John Whitbeck, chairman of the Republican Party of Virginia, announced Saturday that he is resigning the post, effective July 21. The move means the state GOP will be picking a new leader in the midst of a charge by Democrats to flip Republican-held congressional seats in the November midterm elections.

Whitbeck’s announcement comes less than three weeks after Virginia Republicans nominated Corey Stewart, chairman of the Prince William Board of County Supervisors, as their nominee against a well-funded Sen. Tim Kaine, D-Va., in November. Republicans have not won an election for statewide office in Virginia since 2009, when Bob McDonnell led a GOP sweep for governor, lieutenant governor and attorney general.

Had Whitbeck remained, he would have spent the next four months defending Stewart, who has tried to distance himself from past associations with white supremacists and far-right politicians, including Wisconsin’s Paul Nehlen, who has made anti-Semitic remarks on social media. Whitbeck did not return a voicemail Saturday.

Whoever takes over will need to defend against a charge by Democrats in GOP-held congressional districts, including those of Reps. Dave Brat, R-7th; Barbara Comstock, R-10th; and Scott Taylor, R-2nd.

“We’ve got to have a chairman that continues to bring us all together, continues to work for candidates that can win elections, and we’ve got to have a chairman that can concentrate heavily and work with the RNC on getting the right funds in here for holding the 10th, the 7th and the 2nd districts in the coming election,” said Jerry Kilgore, the party’s finance chair, a member of the state central committee and a former Virginia attorney general.

Kilgore said he was sorry to see Whitbeck move on.

“John is just a practical leader for the party,” he said. “His only interests are winning races and making sure that we have the best candidates for all the races.”

Whitbeck, a lawyer and small-business owner from Loudoun County, was elected in January 2015 to serve the remaining term of Pat Mullins, the state party’s retiring chairman.

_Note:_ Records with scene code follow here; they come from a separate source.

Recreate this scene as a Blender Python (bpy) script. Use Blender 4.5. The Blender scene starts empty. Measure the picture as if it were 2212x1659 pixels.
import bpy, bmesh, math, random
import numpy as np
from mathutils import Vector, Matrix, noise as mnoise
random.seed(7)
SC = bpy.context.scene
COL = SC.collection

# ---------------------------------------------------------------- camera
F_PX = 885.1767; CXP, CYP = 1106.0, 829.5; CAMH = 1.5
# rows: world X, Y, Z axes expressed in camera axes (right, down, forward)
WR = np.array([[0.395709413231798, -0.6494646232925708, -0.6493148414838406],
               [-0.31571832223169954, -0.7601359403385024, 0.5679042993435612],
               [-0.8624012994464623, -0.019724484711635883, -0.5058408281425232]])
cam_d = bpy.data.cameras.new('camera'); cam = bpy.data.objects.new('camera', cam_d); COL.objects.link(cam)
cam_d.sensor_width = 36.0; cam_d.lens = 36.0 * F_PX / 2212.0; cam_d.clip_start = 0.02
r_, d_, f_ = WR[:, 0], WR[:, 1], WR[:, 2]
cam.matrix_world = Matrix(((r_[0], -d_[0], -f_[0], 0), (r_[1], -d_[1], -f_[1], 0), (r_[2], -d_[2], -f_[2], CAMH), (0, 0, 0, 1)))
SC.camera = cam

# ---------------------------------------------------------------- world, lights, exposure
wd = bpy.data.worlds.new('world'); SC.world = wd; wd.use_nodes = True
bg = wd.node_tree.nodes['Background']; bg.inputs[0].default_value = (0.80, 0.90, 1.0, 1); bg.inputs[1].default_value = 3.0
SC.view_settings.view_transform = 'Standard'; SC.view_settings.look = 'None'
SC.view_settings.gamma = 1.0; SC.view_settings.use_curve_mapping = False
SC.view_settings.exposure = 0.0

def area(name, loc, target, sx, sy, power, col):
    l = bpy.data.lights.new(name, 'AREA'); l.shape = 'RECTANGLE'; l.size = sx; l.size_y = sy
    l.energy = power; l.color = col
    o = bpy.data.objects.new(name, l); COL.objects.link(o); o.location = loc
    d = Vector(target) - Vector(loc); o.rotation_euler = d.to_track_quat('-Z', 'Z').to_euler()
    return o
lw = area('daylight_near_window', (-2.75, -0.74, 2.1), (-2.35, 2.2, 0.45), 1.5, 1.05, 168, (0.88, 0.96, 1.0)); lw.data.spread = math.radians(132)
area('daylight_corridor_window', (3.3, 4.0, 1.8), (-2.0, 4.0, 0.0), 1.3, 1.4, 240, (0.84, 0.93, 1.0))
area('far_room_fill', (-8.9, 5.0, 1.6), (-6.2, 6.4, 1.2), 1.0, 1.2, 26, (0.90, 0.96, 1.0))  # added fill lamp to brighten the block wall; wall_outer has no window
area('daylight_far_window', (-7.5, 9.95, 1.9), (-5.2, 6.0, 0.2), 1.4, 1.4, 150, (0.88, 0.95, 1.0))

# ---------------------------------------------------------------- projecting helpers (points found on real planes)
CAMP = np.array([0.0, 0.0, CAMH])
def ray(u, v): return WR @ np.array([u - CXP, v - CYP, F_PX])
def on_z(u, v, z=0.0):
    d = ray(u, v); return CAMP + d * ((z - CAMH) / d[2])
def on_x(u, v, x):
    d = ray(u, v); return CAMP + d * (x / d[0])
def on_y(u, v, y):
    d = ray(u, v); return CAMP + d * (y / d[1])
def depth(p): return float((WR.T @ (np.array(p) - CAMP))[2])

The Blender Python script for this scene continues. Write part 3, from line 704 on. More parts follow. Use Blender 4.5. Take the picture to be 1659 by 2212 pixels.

He is a previous 10th District GOP chairman in Northern Virginia.

“I am proud we have operated the party in a fiscally responsible and fiscally healthy manner consistently for years now,” Whitbeck said in a statement. “We have been passionate about bringing our message to new communities and growing the party with new voters.”

No Virginia political party has run the table for a decade in elections for president, U.S. Senate, governor, lieutenant governor and attorney general since the 1940s, when Democrats swept Virginia’s statewide elections. There is no election for statewide office in 2019, and Kaine is heavily favored this year against Stewart.

Just ahead of the June 12 GOP Senate primary, Whitbeck defended Stewart after rival Nick Freitas, a delegate from Culpeper, unleashed a broadside against Stewart’s past associations with white supremacists and urged the GOP to reject “hate mongers.”

Whitbeck wrote in a Facebook post: “Over the years there have been times where Corey Stewart and I have had our differences, but this is not such an instance — we both condemned the violence in Charlottesville and the groups behind it.”

Whitbeck said in a statement Saturday: “I started this job with a message of party unity being key to our success. I will end the job the same way. No matter what happens cycle after cycle, Republicans must stand together.”

Stewart, who narrowly defeated Freitas to win the nomination, called for Whitbeck’s resignation last fall after a wave election in which Democrats nearly took control of the House of Delegates. Stewart later said they had “patched things up.”

Stewart issued a brief statement Saturday in which he thanked Whitbeck for his service and added that “when selecting the new chairman, party leadership should choose a strong leader who will fight for President [Donald] Trump and his America First agenda.”

House Speaker Kirk Cox, R-Colonial Heights, issued a statement saying Whitbeck ably led the party through two difficult election cycles in which the GOP faced outside money.